DESCRIPTION OF THE TASK:
Search the listing below for the string "this" and copy every line where it occurs.

### DATA PROVIDED

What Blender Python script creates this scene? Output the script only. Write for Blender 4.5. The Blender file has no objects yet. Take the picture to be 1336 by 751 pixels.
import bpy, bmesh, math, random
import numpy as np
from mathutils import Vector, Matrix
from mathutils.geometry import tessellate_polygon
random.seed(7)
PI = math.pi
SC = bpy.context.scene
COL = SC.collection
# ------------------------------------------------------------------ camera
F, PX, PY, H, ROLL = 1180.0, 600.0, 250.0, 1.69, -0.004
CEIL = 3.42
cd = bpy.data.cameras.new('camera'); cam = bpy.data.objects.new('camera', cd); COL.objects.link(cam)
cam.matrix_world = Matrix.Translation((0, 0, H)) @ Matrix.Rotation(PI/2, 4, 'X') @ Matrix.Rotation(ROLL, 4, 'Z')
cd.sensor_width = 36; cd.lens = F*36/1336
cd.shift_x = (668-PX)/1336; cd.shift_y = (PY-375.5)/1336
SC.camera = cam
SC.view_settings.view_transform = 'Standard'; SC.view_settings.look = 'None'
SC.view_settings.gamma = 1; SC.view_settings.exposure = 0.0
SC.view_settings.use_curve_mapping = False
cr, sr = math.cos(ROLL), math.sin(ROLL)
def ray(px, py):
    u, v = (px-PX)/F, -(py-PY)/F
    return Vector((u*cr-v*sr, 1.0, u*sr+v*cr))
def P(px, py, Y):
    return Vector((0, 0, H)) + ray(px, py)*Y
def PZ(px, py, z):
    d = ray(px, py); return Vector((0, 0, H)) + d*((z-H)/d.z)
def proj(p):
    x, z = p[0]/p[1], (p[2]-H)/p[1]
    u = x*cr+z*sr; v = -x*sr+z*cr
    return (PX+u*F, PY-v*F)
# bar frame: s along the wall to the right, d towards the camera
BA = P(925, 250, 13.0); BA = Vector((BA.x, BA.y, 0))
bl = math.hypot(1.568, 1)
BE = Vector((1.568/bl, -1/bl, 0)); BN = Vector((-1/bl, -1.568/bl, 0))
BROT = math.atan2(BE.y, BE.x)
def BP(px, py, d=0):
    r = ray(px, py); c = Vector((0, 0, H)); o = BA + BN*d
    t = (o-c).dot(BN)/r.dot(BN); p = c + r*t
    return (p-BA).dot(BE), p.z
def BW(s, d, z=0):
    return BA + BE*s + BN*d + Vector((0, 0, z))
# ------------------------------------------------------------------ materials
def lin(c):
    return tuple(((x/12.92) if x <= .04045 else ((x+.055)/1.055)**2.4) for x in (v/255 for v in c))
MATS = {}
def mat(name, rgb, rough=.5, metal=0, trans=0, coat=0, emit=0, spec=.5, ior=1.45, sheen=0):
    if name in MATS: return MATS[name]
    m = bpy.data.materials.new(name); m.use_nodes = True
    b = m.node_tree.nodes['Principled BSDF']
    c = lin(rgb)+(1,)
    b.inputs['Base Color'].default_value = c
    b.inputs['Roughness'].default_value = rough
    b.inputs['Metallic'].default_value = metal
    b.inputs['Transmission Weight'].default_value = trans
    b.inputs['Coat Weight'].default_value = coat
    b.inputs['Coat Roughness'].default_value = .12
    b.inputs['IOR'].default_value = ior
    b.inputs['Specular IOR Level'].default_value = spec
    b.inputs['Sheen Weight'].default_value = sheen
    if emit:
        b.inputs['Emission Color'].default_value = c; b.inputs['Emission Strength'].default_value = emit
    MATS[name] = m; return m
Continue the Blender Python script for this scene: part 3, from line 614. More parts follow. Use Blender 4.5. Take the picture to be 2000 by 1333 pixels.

######

TASK ANSWER:
What Blender Python script creates this scene? Output the script only. Write for Blender 4.5. The Blender file has no objects yet. Take the picture to be 1336 by 751 pixels.
Continue the Blender Python script for this scene: part 3, from line 614. More parts follow. Use Blender 4.5. Take the picture to be 2000 by 1333 pixels.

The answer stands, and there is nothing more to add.